Snacks / Thursday, March 24, 2022
IPO times have changed [Spencer Platt/Getty Images]
IPO times have changed [Spencer Platt/Getty Images]

There’s an IPO drought… and it’s leaving Wall Street thirsty. Big banks like Morgan Stanley, Chase, Bank of America, Goldman, and Citi make big bucks from helping companies go public. But as initial public offerings have slowed to a trickle, fees have shriveled:

  • Fewer offerings, less champagne: The Big Five investment banks have earned just $645M from IPO fees this year, compared to $5.3B at this point last year (don’t cry for the banks: their profits mostly come from other services, like wealth management).
  • Boom to bust: Last year companies raised a record $286B through 1K+ IPOs, or three IPOs per day. Already this year there was a 25-day stretch without a single IPO, the longest dry spell in five years.

A perfect storm… Last year, IPO conditions were ideal: booming markets, low interest rates, confident investors, SPACs, and online roadshows made listing easy. But the clouds have rolled in and most of last year’s IPOs are trading below their listing prices (not encouraging for prospective IPO’ers). Some other reasons for the reversal:

  • Too many IPOs: We may be seeing "demand pulled forward" — aka some companies that would’ve IPO’d this year already did last year.
  • Too many options: VCs are sitting on record cash piles, giving startups easy access to private $$ — and one less reason to tap the public markets.
  • Too much uncertainty: Now public-curious companies have to navigate the effects of war, a newly hawkish Fed, and bearish markets.

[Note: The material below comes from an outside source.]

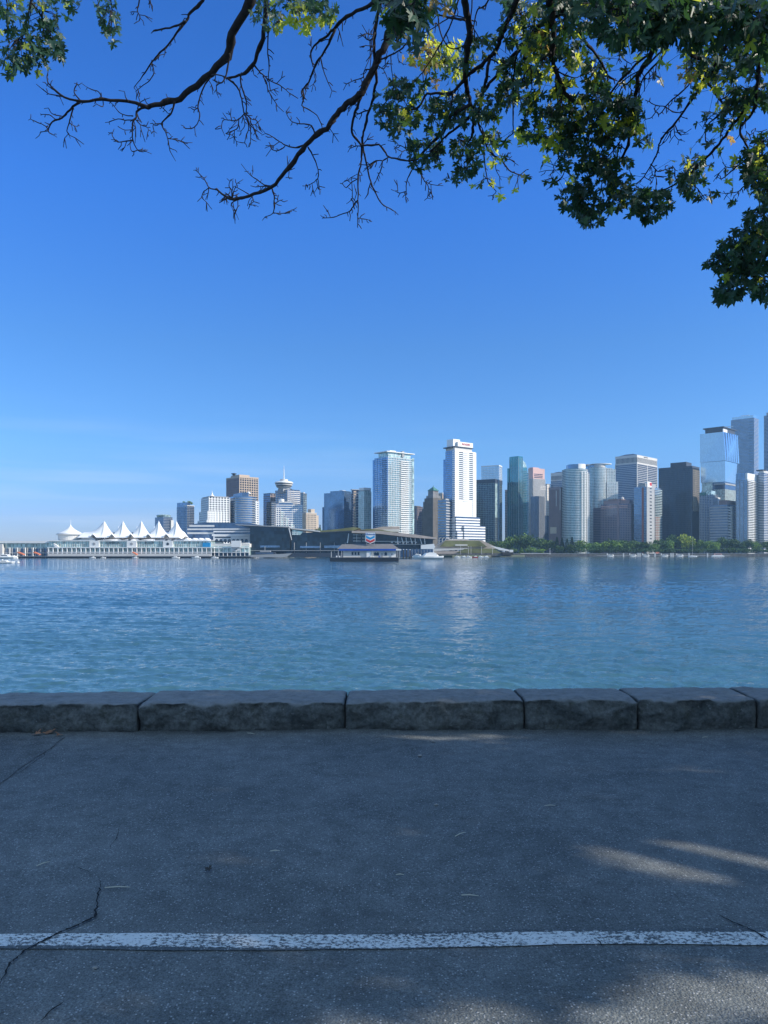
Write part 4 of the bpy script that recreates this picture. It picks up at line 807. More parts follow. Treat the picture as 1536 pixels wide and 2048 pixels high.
class Bld:
    def __init__(s, name, label, xl, xc, xr, D, th=45, cat='building', group='towers on the far shore'):
        th = 90 - th; D += 140 if xl > 940 else 0; s.D = D; s.th = R(th); kl = (xl - HX) / F; kr = (xr - HX) / F; kc = (xc - HX) / F
        if th < 89: th = max(th, math.degrees(math.atan(kr)) + 20); s.th = R(th)
        s.a = (kc - kl) * D / (math.cos(s.th) + kl * math.sin(s.th)) if th < 89 else 20
        s.b = (kr - kc) * D / (math.sin(s.th) - kr * math.cos(s.th))
        s.root = empty(name, (PX(xc, D), D, GZ), math.pi / 2 - s.th if th > 1 else 0)
        tag(s.root, label, cat, group); s.xc = xc
    def z(s, py): return PZ(py, s.D) - GZ
    def m(s, px): return px / F * s.D          # photo pixels to metres at this distance
    def u(s, px): return (px - s.xc) / F * s.D / math.cos(s.th) * -1   # along left face
    def v(s, px): return (px - s.xc) / F * s.D / math.sin(s.th)        # along right face
    def full(s): return rect(0, s.b, 0, s.a)
    def core(s, poly, z0, z1, mat, name='wall'):
        return MB().prism(poly, z0, z1).build(name, mat, s.root)
    def bands(s, poly, z0, z1, fh, h, out, mat, name='facade_strip', parent=None):  # raised slab bands marking the floors, all storeys in one mesh
        mb = MB(); P = offset(poly, out); z = z0
        while z < z1 - h * .5: mb.prism(P, z, min(z + h, z1)); z += fh
        return mb.build(name, mat, parent or s.root)
    def piers(s, poly, z0, z1, sp, w, out, mat, name='mullion', edges=None):
        mb = MB(); P = [Vector(p) for p in poly]; n = len(P)
        for i in range(n):
            if edges is not None and i not in edges: continue
            a, b = P[i], P[(i + 1) % n]; L = (b - a).length; d = (b - a) / L; nn = Vector((d.y, -d.x)); k = max(1, round(L / sp))
            for j in range(k + 1):
                c = a + d * (L * j / k)
                q = [c - d * w / 2 - nn * .1, c - d * w / 2 + nn * out, c + d * w / 2 + nn * out, c + d * w / 2 - nn * .1]
                mb.prism([tuple(x) for x in q][::-1] if False else [tuple(q[0]), tuple(q[1]), tuple(q[2]), tuple(q[3])], z0, z1)
        return mb.build(name, mat, s.root)
    def balconies(s, a, b, z0, z1, fh, depth, mat=None, gmat=None, fill=True, n=None):
        """separate balconies on the stretch a-b of a wall (outside = right-hand side of a->b)"""
        a = Vector(a); b = Vector(b); d = (b - a).normalized(); nn = Vector((d.y, -d.x)); z = z0; first = None
        mb = MB(); q = [a - nn * .2, a + nn * depth, b + nn * depth, b - nn * .2]
        mb.prism([tuple(x) for x in q], 0, .28); mb.cur = 1
        q2 = [a + nn * (depth - .1), a + nn * depth, b + nn * depth, b + nn * (depth - .1)]
        mb.prism([tuple(x) for x in q2], .3, 1.25)
        o = mb.build('balcony', [mat or WHITE, gmat or GL_GREEN], s.root); o.location.z = z; z += fh
        while z < z1:
            c = o.copy(); coll.objects.link(c); c.location.z = z; z += fh
    def text(s, txt, size, mat, at, face='R', name='lettering', ext=.2):
        cu = D_.curves.new(name, 'FONT'); cu.body = txt; cu.size = size; cu.extrude = ext; cu.align_x = 'CENTER'; cu.align_y = 'CENTER'
        tmp = D_.objects.new('tmp', cu); coll.objects.link(tmp); bpy.context.view_layer.update()
        me = D_.meshes.new_from_object(tmp.evaluated_get(bpy.context.evaluated_depsgraph_get())); D_.objects.remove(tmp)
        o = D_.objects.new(name, me); coll.objects.link(o); me.materials.clear(); me.materials.append(mat); o.parent = s.root
        o.rotation_euler = (R(90), 0, 0 if face == 'R' else R(-90)); o.location = at; return o

# ---------------------------------------------------------------- towers, left to right
b = Bld('round_tower', 'short dark glass tower with rounded roof rim behind the white sails', 310, 327, 345, 1650, 45)
p = [tuple(q) for q in offset(rect(0, b.b, 0, b.a), 0)]
b.core(b.full(), 0, b.z(1034), GL_NAVY); b.bands(b.full(), 4, b.z(1034), 3.4, .7, .3, GREY)
b.core(rect(b.b * .75, b.b * 1.05, -b.m(3), b.a * .4), 0, b.z(1040), OFFW, 'side_wing')
MB().lathe([(b.m(13), b.z(1034)), (b.m(14.5), b.z(1030)), (b.m(12), b.z(1028.5)), (b.m(11.5), b.z(1030))], 20, (b.b / 2, b.a / 2)).build('roof', GL_GREEN, b.root)

b = Bld('slim_tower', 'tall dark blue tower with a small garden of trees on its stepped roof', 354, 374, 388, 1500, 50)
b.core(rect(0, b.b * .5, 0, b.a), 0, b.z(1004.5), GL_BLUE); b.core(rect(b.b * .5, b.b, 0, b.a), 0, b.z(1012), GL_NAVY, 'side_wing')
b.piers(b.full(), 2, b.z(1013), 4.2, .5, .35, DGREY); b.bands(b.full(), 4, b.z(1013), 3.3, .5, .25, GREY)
b.core(rect(-.5, b.b * 1.06, -1, b.a * .3), b.z(1012), b.z(1010.6), OFFW, 'roof')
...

IPOs prefer calm weather… and right now the weather in public markets is anything but. Companies that can afford to are choosing to delay going public until conditions improve: last month fintech biz Acorns canceled its offering last minute because of “market conditions.” Instacart and Stripe also recently said they planned to stay private, dashing investors’ IPO dreams, at least for now.